::: INFORMATION SHOWN

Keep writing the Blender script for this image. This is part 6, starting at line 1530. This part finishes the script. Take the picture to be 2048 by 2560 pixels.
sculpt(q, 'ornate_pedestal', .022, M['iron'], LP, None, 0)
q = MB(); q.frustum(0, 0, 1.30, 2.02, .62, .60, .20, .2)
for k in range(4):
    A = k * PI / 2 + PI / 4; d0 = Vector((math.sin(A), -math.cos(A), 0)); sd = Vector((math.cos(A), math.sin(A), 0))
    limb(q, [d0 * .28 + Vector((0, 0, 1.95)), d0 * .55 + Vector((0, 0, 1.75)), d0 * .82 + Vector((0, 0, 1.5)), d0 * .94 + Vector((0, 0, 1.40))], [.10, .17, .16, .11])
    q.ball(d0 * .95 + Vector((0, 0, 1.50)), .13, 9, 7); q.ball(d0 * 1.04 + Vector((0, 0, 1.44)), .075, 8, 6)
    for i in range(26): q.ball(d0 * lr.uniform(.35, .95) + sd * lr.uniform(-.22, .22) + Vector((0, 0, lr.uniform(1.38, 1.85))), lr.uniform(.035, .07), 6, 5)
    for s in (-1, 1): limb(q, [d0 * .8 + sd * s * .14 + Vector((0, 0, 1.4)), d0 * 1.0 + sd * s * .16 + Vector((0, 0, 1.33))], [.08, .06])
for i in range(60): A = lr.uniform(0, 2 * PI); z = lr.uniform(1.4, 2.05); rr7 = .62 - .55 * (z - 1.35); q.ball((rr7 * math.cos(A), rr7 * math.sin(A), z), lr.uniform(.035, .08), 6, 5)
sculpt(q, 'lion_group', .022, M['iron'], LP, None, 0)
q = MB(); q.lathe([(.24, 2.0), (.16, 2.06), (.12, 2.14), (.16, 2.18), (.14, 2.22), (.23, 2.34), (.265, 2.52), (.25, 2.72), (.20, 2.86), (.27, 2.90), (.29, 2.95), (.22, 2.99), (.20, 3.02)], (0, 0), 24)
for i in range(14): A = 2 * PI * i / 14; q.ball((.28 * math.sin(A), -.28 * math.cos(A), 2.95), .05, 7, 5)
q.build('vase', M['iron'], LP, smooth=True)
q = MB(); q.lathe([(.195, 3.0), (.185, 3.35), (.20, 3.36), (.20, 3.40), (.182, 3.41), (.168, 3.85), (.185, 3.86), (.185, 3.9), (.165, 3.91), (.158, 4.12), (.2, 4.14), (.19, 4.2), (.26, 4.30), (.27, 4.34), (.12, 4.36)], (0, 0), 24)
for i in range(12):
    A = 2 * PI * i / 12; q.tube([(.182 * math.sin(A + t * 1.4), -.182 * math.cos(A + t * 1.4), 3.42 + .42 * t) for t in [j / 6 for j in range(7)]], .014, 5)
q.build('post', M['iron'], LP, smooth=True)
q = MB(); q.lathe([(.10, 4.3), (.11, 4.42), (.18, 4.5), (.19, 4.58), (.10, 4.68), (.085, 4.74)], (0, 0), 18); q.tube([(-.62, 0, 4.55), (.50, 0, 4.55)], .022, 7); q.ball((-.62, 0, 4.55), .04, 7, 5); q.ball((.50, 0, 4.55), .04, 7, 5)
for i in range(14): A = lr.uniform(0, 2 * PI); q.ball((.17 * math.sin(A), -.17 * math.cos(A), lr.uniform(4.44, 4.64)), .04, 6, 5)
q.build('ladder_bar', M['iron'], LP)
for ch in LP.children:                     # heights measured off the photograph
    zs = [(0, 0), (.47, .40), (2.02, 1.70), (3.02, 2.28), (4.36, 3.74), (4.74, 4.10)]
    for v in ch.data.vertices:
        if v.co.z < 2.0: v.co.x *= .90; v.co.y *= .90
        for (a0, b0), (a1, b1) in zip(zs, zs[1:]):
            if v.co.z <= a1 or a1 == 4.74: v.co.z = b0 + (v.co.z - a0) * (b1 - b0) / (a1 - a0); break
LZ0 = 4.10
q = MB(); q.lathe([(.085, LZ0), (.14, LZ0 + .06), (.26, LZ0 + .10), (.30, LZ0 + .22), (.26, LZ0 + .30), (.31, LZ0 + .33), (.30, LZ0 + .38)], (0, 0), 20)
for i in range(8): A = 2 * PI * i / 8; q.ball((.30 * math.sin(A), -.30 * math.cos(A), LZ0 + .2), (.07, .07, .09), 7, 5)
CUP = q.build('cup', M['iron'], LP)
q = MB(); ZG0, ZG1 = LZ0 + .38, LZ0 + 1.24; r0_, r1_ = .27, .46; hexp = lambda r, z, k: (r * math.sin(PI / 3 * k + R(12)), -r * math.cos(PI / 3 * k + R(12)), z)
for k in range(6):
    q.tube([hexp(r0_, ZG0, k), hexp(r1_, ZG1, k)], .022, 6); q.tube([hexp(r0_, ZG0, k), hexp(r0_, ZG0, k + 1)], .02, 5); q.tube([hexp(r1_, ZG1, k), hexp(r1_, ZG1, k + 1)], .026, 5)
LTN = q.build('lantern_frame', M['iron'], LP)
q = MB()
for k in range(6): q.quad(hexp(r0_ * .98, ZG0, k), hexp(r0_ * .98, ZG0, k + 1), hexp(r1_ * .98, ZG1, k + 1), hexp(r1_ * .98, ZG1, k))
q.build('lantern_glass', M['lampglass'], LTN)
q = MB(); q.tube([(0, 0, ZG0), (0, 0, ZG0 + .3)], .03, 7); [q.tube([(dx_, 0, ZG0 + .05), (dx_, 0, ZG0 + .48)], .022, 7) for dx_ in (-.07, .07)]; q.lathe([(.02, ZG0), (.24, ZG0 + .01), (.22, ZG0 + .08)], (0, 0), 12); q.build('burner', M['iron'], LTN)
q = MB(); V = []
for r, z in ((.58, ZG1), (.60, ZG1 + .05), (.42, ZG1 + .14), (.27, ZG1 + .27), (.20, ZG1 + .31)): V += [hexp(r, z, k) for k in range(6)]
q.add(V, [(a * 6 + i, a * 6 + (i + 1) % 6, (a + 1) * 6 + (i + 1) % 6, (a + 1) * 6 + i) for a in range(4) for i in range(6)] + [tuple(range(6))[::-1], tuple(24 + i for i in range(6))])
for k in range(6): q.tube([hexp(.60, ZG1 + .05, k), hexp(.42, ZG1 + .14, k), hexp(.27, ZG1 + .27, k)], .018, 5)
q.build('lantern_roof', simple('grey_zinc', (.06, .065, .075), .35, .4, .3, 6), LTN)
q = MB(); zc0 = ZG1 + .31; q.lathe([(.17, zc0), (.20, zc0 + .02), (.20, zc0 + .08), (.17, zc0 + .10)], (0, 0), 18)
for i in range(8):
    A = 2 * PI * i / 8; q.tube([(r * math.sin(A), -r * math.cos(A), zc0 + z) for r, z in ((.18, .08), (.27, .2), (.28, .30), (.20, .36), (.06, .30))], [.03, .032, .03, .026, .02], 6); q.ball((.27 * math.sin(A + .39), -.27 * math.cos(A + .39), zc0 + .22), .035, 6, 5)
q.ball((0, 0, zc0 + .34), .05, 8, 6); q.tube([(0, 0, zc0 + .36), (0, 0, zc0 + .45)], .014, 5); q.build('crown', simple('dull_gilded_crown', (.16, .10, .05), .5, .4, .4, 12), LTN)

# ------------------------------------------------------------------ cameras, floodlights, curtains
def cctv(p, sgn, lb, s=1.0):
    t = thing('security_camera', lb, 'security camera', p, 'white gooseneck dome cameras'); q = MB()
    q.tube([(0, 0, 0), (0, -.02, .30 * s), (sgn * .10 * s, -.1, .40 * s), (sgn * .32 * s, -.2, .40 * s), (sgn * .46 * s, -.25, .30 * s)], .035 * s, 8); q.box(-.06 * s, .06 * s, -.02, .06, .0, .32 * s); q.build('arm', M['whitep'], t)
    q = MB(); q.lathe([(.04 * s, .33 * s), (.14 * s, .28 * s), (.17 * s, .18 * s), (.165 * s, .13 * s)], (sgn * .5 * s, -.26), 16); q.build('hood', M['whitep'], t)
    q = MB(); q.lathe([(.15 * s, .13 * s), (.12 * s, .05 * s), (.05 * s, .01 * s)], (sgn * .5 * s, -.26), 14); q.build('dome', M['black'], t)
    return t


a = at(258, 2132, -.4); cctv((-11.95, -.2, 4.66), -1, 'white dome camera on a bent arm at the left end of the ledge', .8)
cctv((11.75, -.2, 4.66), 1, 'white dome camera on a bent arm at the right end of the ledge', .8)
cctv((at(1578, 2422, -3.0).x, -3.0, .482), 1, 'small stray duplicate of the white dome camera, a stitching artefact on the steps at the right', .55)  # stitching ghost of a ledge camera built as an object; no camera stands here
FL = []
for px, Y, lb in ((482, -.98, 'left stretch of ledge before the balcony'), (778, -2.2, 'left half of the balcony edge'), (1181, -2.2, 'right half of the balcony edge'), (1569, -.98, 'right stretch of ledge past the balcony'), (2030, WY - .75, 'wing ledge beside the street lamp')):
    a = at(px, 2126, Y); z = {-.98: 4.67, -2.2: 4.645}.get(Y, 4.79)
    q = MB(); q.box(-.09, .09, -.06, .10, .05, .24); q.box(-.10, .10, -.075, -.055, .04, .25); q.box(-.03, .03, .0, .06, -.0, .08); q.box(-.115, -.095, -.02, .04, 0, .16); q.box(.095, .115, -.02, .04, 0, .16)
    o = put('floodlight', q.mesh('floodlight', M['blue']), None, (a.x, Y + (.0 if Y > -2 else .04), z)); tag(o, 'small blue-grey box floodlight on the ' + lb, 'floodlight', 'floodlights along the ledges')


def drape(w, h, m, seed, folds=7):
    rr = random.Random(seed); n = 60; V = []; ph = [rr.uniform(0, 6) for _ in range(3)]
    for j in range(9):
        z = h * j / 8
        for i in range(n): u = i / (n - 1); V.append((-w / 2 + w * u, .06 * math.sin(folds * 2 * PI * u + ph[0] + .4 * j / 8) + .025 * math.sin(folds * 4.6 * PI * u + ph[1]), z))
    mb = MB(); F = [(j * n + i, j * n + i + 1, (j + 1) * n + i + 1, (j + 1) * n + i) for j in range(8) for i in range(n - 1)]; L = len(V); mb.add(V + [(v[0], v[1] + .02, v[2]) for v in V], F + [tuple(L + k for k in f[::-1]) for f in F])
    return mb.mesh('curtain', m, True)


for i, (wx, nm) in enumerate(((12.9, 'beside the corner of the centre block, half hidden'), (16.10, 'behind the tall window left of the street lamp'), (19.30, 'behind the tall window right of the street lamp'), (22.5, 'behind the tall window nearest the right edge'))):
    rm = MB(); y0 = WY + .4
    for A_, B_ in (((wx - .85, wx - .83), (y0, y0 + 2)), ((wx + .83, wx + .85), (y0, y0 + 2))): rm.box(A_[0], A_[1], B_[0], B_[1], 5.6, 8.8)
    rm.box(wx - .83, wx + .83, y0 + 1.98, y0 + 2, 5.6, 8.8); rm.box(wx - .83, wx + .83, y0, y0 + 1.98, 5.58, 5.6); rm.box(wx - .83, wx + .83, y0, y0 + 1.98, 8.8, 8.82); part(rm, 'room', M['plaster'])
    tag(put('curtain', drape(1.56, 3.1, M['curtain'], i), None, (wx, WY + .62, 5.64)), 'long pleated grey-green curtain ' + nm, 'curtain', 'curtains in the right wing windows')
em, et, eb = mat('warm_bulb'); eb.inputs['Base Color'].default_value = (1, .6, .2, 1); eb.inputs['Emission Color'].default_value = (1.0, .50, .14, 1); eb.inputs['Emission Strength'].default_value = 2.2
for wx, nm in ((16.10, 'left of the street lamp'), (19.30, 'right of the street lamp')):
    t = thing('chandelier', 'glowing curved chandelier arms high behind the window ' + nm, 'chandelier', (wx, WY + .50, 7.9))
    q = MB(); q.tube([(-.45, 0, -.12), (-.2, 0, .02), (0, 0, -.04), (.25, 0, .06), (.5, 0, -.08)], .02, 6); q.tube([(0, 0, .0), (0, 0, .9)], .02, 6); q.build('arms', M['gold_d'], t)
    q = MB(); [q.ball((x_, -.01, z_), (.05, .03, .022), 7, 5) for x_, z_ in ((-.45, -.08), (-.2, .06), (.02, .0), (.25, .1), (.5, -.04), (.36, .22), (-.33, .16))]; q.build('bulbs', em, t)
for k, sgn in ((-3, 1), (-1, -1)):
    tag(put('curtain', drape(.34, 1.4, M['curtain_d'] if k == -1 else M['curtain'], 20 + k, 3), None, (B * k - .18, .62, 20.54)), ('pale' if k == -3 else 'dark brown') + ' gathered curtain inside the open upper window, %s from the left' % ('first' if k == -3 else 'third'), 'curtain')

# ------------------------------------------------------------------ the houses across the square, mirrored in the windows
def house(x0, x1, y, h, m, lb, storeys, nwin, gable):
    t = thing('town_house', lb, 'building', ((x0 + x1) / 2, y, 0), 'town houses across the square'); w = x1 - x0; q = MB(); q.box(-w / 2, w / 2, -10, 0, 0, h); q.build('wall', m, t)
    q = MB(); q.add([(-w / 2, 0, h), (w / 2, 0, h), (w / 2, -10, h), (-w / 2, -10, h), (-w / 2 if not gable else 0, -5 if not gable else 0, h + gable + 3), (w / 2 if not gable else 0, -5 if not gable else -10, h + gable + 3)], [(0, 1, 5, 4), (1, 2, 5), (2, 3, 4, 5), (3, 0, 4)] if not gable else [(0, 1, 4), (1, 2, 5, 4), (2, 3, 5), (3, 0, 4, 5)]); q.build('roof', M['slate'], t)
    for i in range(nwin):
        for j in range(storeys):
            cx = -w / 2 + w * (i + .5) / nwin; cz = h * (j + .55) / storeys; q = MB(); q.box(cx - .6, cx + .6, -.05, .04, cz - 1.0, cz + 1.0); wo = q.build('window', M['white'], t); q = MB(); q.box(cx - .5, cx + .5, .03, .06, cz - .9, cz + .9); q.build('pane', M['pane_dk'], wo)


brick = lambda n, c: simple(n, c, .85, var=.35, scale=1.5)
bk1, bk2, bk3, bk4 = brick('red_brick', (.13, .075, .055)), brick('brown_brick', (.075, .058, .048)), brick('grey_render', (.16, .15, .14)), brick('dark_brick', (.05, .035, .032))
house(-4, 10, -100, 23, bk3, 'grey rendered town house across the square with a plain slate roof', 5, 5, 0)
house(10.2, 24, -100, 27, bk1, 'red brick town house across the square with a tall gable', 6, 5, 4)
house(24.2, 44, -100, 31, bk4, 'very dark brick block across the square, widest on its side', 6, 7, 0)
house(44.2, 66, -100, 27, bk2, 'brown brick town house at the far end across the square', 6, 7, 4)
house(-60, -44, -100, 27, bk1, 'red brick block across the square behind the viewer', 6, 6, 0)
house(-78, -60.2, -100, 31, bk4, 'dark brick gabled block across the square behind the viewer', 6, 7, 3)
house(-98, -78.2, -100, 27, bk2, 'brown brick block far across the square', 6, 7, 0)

::::::

#### [REQUIREMENT]
Go through the data and count each line that has the word "part", then give the total alone.

#### [OUTPUT FOR THIS TASK]
2